New Method of Making Ethanol Without Plants


Ethanol is an important chemical that has many uses in our everyday life. Its primary use is still in the form of alcoholic beverages, but it is being used more and more as an additive in our gasoline. Most ethanol is made using high temperature distillation from plant matter, usually food crops. Sugars in the plant matter are broken down to ethanol using yeast. This process uses lots of water and heat and produces large amounts of carbon dioxide gas. Scientists at Stanford University have discovered a different method to create ethanol without using plants. The new process produces ethanol from carbon monoxide gas in an electrochemical reaction.

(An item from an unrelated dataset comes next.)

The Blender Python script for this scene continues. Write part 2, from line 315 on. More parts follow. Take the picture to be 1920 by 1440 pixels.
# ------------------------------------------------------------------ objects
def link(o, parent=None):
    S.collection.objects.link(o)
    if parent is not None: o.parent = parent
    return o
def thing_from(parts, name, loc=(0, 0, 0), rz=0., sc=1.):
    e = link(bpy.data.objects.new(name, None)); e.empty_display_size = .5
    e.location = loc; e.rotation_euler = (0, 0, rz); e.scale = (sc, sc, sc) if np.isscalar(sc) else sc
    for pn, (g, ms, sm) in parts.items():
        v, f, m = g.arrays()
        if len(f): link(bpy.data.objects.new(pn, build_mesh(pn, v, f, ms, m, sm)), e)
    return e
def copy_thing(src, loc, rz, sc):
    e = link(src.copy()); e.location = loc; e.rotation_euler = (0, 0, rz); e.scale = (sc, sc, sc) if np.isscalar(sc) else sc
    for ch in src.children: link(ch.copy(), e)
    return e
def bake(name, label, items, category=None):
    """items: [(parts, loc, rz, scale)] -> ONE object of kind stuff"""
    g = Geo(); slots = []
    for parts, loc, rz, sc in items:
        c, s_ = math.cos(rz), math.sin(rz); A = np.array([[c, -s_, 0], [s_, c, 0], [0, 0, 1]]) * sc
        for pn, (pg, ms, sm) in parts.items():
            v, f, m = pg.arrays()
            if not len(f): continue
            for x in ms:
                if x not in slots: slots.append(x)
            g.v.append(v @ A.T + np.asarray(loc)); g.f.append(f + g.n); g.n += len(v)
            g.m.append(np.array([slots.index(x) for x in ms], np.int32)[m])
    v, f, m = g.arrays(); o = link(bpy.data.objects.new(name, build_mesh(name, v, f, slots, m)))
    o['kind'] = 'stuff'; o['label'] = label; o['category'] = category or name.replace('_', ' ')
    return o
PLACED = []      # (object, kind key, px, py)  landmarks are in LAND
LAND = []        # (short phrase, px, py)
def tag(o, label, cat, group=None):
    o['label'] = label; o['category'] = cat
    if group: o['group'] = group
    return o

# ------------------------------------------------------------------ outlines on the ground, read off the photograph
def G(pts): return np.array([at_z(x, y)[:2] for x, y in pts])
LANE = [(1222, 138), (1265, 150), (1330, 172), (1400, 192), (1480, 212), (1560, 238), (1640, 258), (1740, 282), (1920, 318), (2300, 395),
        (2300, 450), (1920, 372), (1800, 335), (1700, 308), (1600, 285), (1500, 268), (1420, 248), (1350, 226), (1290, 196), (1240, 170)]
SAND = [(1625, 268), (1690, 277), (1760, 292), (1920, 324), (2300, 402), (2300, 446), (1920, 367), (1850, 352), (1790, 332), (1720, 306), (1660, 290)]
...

The new method uses two copper electrodes in water saturated with dissolved carbon monoxide gas. Typically, two electrodes in water will produce oxygen gas and hydrogen gas at the electrodes. Copper electrodes will reduce carbon dioxide to ethanol, but are extremely inefficient. The Stanford scientists have found they can greatly increase the efficiency of the reaction using a different type of copper. Their copper is produced from copper oxide nanocrystals layered into a network of crystals with discrete edges. They believe the discrete edges are the key to the improved efficiency. They also found they could continue the reaction to create propanol by slightly altering the composition of the copper oxide crystals.

This technique could be useful in current ethanol distillation facilities by reclaiming the carbon dioxide produced during the fermentation process, converting it to carbon monoxide to produce more ethanol.